• **Given task**:
Retype all of the data. Every line must match exactly.

--------------------------------

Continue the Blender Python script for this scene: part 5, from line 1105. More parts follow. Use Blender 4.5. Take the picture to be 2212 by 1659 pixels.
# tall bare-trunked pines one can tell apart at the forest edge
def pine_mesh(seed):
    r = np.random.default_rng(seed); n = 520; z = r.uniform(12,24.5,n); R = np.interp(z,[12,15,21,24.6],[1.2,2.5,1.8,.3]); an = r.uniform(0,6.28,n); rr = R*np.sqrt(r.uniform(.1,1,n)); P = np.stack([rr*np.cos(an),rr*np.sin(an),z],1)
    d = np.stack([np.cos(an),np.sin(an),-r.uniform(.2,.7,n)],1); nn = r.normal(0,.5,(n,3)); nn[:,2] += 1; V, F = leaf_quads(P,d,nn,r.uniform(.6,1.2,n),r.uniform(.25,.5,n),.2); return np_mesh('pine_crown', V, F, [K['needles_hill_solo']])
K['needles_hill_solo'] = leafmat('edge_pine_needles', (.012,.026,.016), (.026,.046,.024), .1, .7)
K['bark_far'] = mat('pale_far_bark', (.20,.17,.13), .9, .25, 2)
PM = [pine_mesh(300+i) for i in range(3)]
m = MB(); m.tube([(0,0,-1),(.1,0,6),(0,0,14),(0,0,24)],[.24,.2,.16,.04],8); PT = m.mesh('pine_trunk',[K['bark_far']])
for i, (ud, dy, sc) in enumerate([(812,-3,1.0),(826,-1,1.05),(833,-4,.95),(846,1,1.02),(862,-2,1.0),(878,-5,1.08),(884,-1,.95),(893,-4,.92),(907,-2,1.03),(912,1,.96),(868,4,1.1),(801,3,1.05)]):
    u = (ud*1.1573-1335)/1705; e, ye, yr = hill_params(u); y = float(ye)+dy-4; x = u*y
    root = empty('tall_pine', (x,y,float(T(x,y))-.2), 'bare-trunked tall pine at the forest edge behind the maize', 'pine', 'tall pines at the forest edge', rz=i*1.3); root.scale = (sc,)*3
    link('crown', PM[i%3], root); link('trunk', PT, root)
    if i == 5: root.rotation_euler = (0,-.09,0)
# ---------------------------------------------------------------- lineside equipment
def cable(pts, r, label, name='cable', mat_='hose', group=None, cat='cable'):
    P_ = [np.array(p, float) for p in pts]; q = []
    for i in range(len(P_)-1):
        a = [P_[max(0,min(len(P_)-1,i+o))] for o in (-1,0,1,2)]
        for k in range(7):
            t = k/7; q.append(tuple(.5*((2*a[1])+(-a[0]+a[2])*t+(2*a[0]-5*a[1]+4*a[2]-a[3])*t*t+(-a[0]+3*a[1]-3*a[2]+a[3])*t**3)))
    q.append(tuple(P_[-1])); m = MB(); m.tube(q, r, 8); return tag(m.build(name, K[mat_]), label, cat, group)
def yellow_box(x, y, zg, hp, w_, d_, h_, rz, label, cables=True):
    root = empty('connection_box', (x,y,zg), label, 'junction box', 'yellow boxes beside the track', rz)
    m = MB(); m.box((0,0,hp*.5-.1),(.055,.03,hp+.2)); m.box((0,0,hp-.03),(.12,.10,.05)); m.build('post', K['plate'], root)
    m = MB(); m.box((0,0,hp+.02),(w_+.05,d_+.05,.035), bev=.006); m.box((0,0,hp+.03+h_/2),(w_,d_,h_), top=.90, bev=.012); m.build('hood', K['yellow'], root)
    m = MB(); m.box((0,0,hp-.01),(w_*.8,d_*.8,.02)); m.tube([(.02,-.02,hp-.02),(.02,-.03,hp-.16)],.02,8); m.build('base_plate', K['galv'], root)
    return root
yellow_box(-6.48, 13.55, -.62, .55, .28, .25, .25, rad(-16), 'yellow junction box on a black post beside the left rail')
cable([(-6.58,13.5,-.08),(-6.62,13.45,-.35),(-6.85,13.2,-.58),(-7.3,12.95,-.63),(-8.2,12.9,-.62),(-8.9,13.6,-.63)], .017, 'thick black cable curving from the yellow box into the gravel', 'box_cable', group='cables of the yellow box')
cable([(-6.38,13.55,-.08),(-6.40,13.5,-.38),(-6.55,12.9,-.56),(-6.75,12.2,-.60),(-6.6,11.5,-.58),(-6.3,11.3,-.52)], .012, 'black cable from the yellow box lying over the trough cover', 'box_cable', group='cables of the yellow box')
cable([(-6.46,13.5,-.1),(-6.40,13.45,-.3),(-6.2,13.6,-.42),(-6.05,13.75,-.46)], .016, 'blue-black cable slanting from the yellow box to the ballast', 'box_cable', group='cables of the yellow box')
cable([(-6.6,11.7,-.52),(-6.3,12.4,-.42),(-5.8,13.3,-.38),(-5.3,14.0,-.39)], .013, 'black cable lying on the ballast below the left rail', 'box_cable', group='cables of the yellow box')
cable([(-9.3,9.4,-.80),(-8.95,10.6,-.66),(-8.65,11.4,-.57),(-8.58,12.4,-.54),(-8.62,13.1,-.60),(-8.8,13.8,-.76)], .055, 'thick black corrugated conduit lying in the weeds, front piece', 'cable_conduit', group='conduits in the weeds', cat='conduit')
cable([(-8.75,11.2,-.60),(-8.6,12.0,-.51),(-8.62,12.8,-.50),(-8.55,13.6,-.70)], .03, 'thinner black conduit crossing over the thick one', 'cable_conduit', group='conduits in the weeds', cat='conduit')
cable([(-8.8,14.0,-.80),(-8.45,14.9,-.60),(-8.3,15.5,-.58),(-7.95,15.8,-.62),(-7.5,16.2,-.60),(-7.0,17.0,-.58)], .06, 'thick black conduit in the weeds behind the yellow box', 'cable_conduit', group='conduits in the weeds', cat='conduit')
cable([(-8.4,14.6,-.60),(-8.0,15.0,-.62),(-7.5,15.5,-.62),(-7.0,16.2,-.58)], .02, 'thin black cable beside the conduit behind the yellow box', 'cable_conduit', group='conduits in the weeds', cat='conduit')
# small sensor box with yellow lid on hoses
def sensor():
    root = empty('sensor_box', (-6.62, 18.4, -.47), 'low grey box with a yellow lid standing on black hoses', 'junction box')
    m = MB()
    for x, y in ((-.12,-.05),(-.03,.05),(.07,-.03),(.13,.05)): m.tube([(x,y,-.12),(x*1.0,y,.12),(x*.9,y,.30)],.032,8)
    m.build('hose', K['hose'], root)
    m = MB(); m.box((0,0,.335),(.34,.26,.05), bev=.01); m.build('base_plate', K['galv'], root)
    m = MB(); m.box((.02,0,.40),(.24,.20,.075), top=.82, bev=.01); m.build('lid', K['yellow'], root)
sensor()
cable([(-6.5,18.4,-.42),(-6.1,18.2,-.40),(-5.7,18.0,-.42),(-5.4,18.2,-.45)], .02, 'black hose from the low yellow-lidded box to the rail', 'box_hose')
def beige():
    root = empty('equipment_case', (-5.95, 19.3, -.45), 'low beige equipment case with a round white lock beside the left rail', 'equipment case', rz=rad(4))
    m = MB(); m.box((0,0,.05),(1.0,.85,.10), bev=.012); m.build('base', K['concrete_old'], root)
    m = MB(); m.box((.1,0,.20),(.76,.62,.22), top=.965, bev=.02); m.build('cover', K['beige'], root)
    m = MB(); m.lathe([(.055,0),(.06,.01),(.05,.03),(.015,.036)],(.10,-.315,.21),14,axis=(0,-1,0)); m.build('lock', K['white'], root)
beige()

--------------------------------

• **Task solution**:
Continue the Blender Python script for this scene: part 5, from line 1105. More parts follow. Use Blender 4.5. Take the picture to be 2212 by 1659 pixels.
# tall bare-trunked pines one can tell apart at the forest edge
def pine_mesh(seed):
    r = np.random.default_rng(seed); n = 520; z = r.uniform(12,24.5,n); R = np.interp(z,[12,15,21,24.6],[1.2,2.5,1.8,.3]); an = r.uniform(0,6.28,n); rr = R*np.sqrt(r.uniform(.1,1,n)); P = np.stack([rr*np.cos(an),rr*np.sin(an),z],1)
    d = np.stack([np.cos(an),np.sin(an),-r.uniform(.2,.7,n)],1); nn = r.normal(0,.5,(n,3)); nn[:,2] += 1; V, F = leaf_quads(P,d,nn,r.uniform(.6,1.2,n),r.uniform(.25,.5,n),.2); return np_mesh('pine_crown', V, F, [K['needles_hill_solo']])
K['needles_hill_solo'] = leafmat('edge_pine_needles', (.012,.026,.016), (.026,.046,.024), .1, .7)
K['bark_far'] = mat('pale_far_bark', (.20,.17,.13), .9, .25, 2)
PM = [pine_mesh(300+i) for i in range(3)]
m = MB(); m.tube([(0,0,-1),(.1,0,6),(0,0,14),(0,0,24)],[.24,.2,.16,.04],8); PT = m.mesh('pine_trunk',[K['bark_far']])
for i, (ud, dy, sc) in enumerate([(812,-3,1.0),(826,-1,1.05),(833,-4,.95),(846,1,1.02),(862,-2,1.0),(878,-5,1.08),(884,-1,.95),(893,-4,.92),(907,-2,1.03),(912,1,.96),(868,4,1.1),(801,3,1.05)]):
    u = (ud*1.1573-1335)/1705; e, ye, yr = hill_params(u); y = float(ye)+dy-4; x = u*y
    root = empty('tall_pine', (x,y,float(T(x,y))-.2), 'bare-trunked tall pine at the forest edge behind the maize', 'pine', 'tall pines at the forest edge', rz=i*1.3); root.scale = (sc,)*3
    link('crown', PM[i%3], root); link('trunk', PT, root)
    if i == 5: root.rotation_euler = (0,-.09,0)
# ---------------------------------------------------------------- lineside equipment
def cable(pts, r, label, name='cable', mat_='hose', group=None, cat='cable'):
    P_ = [np.array(p, float) for p in pts]; q = []
    for i in range(len(P_)-1):
        a = [P_[max(0,min(len(P_)-1,i+o))] for o in (-1,0,1,2)]
        for k in range(7):
            t = k/7; q.append(tuple(.5*((2*a[1])+(-a[0]+a[2])*t+(2*a[0]-5*a[1]+4*a[2]-a[3])*t*t+(-a[0]+3*a[1]-3*a[2]+a[3])*t**3)))
    q.append(tuple(P_[-1])); m = MB(); m.tube(q, r, 8); return tag(m.build(name, K[mat_]), label, cat, group)
def yellow_box(x, y, zg, hp, w_, d_, h_, rz, label, cables=True):
    root = empty('connection_box', (x,y,zg), label, 'junction box', 'yellow boxes beside the track', rz)
    m = MB(); m.box((0,0,hp*.5-.1),(.055,.03,hp+.2)); m.box((0,0,hp-.03),(.12,.10,.05)); m.build('post', K['plate'], root)
    m = MB(); m.box((0,0,hp+.02),(w_+.05,d_+.05,.035), bev=.006); m.box((0,0,hp+.03+h_/2),(w_,d_,h_), top=.90, bev=.012); m.build('hood', K['yellow'], root)
    m = MB(); m.box((0,0,hp-.01),(w_*.8,d_*.8,.02)); m.tube([(.02,-.02,hp-.02),(.02,-.03,hp-.16)],.02,8); m.build('base_plate', K['galv'], root)
    return root
yellow_box(-6.48, 13.55, -.62, .55, .28, .25, .25, rad(-16), 'yellow junction box on a black post beside the left rail')
cable([(-6.58,13.5,-.08),(-6.62,13.45,-.35),(-6.85,13.2,-.58),(-7.3,12.95,-.63),(-8.2,12.9,-.62),(-8.9,13.6,-.63)], .017, 'thick black cable curving from the yellow box into the gravel', 'box_cable', group='cables of the yellow box')
cable([(-6.38,13.55,-.08),(-6.40,13.5,-.38),(-6.55,12.9,-.56),(-6.75,12.2,-.60),(-6.6,11.5,-.58),(-6.3,11.3,-.52)], .012, 'black cable from the yellow box lying over the trough cover', 'box_cable', group='cables of the yellow box')
cable([(-6.46,13.5,-.1),(-6.40,13.45,-.3),(-6.2,13.6,-.42),(-6.05,13.75,-.46)], .016, 'blue-black cable slanting from the yellow box to the ballast', 'box_cable', group='cables of the yellow box')
cable([(-6.6,11.7,-.52),(-6.3,12.4,-.42),(-5.8,13.3,-.38),(-5.3,14.0,-.39)], .013, 'black cable lying on the ballast below the left rail', 'box_cable', group='cables of the yellow box')
cable([(-9.3,9.4,-.80),(-8.95,10.6,-.66),(-8.65,11.4,-.57),(-8.58,12.4,-.54),(-8.62,13.1,-.60),(-8.8,13.8,-.76)], .055, 'thick black corrugated conduit lying in the weeds, front piece', 'cable_conduit', group='conduits in the weeds', cat='conduit')
cable([(-8.75,11.2,-.60),(-8.6,12.0,-.51),(-8.62,12.8,-.50),(-8.55,13.6,-.70)], .03, 'thinner black conduit crossing over the thick one', 'cable_conduit', group='conduits in the weeds', cat='conduit')
cable([(-8.8,14.0,-.80),(-8.45,14.9,-.60),(-8.3,15.5,-.58),(-7.95,15.8,-.62),(-7.5,16.2,-.60),(-7.0,17.0,-.58)], .06, 'thick black conduit in the weeds behind the yellow box', 'cable_conduit', group='conduits in the weeds', cat='conduit')
cable([(-8.4,14.6,-.60),(-8.0,15.0,-.62),(-7.5,15.5,-.62),(-7.0,16.2,-.58)], .02, 'thin black cable beside the conduit behind the yellow box', 'cable_conduit', group='conduits in the weeds', cat='conduit')
# small sensor box with yellow lid on hoses
def sensor():
    root = empty('sensor_box', (-6.62, 18.4, -.47), 'low grey box with a yellow lid standing on black hoses', 'junction box')
    m = MB()
    for x, y in ((-.12,-.05),(-.03,.05),(.07,-.03),(.13,.05)): m.tube([(x,y,-.12),(x*1.0,y,.12),(x*.9,y,.30)],.032,8)
    m.build('hose', K['hose'], root)
    m = MB(); m.box((0,0,.335),(.34,.26,.05), bev=.01); m.build('base_plate', K['galv'], root)
    m = MB(); m.box((.02,0,.40),(.24,.20,.075), top=.82, bev=.01); m.build('lid', K['yellow'], root)
sensor()
cable([(-6.5,18.4,-.42),(-6.1,18.2,-.40),(-5.7,18.0,-.42),(-5.4,18.2,-.45)], .02, 'black hose from the low yellow-lidded box to the rail', 'box_hose')
def beige():
    root = empty('equipment_case', (-5.95, 19.3, -.45), 'low beige equipment case with a round white lock beside the left rail', 'equipment case', rz=rad(4))
    m = MB(); m.box((0,0,.05),(1.0,.85,.10), bev=.012); m.build('base', K['concrete_old'], root)
    m = MB(); m.box((.1,0,.20),(.76,.62,.22), top=.965, bev=.02); m.build('cover', K['beige'], root)
    m = MB(); m.lathe([(.055,0),(.06,.01),(.05,.03),(.015,.036)],(.10,-.315,.21),14,axis=(0,-1,0)); m.build('lock', K['white'], root)
beige()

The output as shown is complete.